A TV as big as a bed? With the holidays approaching, stores stock more supersize sets
For some television viewers, size apparently does matter.
Forget the 65-inch TVs that were considered bigger than average a decade ago. In time for the holidays, manufacturers and retailers are rolling out more XXL screens measuring more than 8 feet across. That's wider than a standard three-seat sofa or a king-size bed.
Supersize televisions only accounted for 1.7% of revenue from all TV set sales in the U.S. during the first nine months of the year, according to market research firm Circana. But companies preparing for shoppers to go big for Christmas, Hanukkah and Kwanzaa have reason to think the growing ultra category will be a bright spot in an otherwise tepid television market, according to analysts.
The 38.1 million televisions sold with a width of at least 97 inches between January and September represented a tenfold increase from the same period last year, Circana said. Best Buy, the nation's largest consumer electronics chain, doubled the assortment of hefty TVs — the 19 models range in price from $2,000 to $25,000 — and introduced displays in roughly 70% of its stores.

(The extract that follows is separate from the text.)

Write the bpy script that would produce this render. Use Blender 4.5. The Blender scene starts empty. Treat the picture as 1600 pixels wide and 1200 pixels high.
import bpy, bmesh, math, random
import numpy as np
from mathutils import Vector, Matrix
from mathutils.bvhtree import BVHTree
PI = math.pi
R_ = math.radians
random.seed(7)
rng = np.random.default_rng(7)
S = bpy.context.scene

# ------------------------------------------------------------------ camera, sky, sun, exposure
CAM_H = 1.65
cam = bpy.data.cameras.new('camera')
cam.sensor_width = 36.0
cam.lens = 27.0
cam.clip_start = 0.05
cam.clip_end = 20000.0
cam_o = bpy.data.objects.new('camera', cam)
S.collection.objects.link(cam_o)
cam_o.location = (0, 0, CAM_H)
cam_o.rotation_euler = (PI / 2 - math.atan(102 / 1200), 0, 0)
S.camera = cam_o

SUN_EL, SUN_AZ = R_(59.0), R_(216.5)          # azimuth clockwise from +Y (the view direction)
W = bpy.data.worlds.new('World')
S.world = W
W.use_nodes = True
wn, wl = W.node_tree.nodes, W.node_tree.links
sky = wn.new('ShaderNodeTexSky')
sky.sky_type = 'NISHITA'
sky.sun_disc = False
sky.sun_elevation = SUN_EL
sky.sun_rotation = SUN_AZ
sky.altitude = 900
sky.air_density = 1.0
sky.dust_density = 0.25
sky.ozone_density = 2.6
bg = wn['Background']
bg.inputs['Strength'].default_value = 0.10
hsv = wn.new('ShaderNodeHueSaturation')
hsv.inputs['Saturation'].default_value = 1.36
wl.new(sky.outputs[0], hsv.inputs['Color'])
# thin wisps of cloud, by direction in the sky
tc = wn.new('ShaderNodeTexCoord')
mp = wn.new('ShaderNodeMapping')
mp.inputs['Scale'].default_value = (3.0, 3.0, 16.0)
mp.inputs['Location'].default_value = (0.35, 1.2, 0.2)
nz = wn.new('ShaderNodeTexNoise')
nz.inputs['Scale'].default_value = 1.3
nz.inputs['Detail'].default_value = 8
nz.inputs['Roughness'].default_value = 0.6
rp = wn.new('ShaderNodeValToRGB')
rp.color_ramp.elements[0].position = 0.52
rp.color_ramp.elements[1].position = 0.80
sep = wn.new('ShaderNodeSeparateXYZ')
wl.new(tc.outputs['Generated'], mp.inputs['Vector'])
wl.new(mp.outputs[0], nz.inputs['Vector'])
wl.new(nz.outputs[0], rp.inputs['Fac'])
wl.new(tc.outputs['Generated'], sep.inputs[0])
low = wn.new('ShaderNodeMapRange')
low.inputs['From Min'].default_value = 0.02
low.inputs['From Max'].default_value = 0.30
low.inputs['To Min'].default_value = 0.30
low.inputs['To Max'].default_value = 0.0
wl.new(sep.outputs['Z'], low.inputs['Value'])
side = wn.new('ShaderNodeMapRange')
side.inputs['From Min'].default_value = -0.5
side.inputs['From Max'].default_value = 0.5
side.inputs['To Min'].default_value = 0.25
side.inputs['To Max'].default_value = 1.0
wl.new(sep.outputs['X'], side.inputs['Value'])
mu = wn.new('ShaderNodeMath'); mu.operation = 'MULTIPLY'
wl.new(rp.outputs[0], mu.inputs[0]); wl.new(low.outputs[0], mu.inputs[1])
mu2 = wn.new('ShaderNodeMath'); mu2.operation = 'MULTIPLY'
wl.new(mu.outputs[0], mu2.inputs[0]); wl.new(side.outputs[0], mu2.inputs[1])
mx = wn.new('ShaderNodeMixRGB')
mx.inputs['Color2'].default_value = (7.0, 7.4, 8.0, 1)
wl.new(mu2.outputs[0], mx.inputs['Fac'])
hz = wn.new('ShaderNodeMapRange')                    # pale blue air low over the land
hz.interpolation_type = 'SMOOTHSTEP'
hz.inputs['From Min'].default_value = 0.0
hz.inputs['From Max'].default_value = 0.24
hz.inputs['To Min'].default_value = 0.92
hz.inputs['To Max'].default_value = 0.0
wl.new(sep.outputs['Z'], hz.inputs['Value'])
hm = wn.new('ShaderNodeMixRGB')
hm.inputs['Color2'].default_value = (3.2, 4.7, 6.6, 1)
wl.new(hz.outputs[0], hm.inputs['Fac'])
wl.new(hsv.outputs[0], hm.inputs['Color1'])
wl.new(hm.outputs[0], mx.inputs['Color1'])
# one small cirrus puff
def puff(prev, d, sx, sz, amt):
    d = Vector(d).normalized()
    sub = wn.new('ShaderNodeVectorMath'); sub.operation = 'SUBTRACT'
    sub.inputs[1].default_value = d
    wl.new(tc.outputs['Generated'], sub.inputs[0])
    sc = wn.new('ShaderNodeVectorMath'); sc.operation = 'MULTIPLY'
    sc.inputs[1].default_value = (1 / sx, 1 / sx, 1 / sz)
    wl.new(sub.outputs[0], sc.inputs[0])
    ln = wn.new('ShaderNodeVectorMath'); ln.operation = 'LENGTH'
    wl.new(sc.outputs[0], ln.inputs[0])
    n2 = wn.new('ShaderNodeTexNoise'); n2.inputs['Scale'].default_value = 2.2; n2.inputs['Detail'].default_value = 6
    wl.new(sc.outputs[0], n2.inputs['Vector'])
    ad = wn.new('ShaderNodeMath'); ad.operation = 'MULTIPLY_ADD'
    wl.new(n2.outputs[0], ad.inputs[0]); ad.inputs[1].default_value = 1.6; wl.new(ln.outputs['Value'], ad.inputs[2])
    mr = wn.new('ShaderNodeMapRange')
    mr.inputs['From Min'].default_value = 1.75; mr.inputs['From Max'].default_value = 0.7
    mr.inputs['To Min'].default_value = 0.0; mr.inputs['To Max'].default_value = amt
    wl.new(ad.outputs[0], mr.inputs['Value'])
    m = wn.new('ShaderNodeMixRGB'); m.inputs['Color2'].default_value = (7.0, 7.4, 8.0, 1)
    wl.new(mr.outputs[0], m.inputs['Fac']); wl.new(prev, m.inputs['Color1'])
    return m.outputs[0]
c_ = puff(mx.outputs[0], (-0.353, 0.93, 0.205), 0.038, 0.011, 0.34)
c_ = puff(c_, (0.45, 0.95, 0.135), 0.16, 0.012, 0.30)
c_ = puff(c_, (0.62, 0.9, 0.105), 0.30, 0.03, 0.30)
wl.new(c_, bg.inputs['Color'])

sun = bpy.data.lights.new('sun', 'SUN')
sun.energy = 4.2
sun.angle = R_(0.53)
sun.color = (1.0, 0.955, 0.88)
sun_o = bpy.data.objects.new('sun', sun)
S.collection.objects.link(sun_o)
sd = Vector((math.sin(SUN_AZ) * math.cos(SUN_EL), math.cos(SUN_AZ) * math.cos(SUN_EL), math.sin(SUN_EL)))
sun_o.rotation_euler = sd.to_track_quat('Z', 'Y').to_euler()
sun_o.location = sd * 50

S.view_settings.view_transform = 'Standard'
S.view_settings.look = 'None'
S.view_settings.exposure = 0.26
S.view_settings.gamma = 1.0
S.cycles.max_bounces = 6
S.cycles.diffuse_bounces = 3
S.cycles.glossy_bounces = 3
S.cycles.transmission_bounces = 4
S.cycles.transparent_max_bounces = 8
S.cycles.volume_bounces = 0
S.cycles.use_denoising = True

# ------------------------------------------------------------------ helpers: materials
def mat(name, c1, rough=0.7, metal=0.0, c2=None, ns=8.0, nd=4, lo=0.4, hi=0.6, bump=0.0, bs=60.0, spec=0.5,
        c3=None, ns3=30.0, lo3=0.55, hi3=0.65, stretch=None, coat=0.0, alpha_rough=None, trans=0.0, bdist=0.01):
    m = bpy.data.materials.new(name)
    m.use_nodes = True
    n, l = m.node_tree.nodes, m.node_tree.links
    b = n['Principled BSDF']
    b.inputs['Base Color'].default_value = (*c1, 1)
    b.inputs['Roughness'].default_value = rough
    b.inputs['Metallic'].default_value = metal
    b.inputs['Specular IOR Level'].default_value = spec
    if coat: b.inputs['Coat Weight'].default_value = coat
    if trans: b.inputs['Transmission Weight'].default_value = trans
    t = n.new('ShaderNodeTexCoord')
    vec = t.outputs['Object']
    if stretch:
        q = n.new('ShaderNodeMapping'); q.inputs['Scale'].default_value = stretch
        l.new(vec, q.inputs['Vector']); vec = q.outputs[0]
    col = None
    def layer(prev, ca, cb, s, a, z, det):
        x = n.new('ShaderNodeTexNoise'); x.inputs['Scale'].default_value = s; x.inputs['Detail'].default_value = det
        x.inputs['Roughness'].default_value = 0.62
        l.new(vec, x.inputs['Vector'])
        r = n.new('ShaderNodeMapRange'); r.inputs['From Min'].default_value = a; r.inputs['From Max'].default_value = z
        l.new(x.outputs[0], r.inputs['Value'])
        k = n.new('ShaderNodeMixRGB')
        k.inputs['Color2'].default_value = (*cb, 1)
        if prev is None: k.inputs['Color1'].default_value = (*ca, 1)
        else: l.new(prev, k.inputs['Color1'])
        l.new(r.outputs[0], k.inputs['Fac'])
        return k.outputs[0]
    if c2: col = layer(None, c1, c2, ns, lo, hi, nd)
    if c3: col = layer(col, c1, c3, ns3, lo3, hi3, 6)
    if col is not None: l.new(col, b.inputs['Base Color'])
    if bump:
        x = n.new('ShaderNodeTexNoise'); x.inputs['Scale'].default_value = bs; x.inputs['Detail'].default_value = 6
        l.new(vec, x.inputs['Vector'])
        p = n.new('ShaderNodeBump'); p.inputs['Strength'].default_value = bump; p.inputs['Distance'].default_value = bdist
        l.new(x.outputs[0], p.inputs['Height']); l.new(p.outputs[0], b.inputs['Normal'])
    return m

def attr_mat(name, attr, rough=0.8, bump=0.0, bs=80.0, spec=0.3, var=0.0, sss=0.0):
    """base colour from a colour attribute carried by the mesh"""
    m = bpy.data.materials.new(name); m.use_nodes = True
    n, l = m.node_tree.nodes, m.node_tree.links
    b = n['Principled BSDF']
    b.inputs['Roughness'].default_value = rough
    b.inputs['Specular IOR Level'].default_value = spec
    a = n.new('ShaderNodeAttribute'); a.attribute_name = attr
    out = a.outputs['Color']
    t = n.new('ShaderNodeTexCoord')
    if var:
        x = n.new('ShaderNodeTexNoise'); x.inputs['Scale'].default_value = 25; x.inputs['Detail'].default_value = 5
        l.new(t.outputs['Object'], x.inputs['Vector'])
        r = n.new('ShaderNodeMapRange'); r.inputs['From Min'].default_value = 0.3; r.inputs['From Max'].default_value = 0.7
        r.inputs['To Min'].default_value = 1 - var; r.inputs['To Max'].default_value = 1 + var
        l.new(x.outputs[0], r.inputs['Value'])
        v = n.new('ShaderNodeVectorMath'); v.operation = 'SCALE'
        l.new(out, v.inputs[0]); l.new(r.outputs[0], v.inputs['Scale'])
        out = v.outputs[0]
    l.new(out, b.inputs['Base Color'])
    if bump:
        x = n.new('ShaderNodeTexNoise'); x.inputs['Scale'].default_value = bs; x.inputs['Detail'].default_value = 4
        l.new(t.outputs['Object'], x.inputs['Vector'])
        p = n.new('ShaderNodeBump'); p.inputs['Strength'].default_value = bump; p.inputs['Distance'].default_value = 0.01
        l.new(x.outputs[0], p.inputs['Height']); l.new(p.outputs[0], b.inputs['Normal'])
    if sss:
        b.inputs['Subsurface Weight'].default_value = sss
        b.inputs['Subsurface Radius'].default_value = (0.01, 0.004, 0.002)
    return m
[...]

"It's really taken off this year," Blake Hampton, Best Buy's senior vice president of merchandising, said.
Analysts credit the emerging demand to improved technology and much lower prices. So far this year, the average price for TVs spanning at least 97 inches was $3,113 compared to $6,662 last year, according to Circana. South Korean electronics manufacturer Samsung introduced its first 98-inch TV in 2019 with a hefty price tag of $99,000; it now has four versions starting at $4,000, the company said.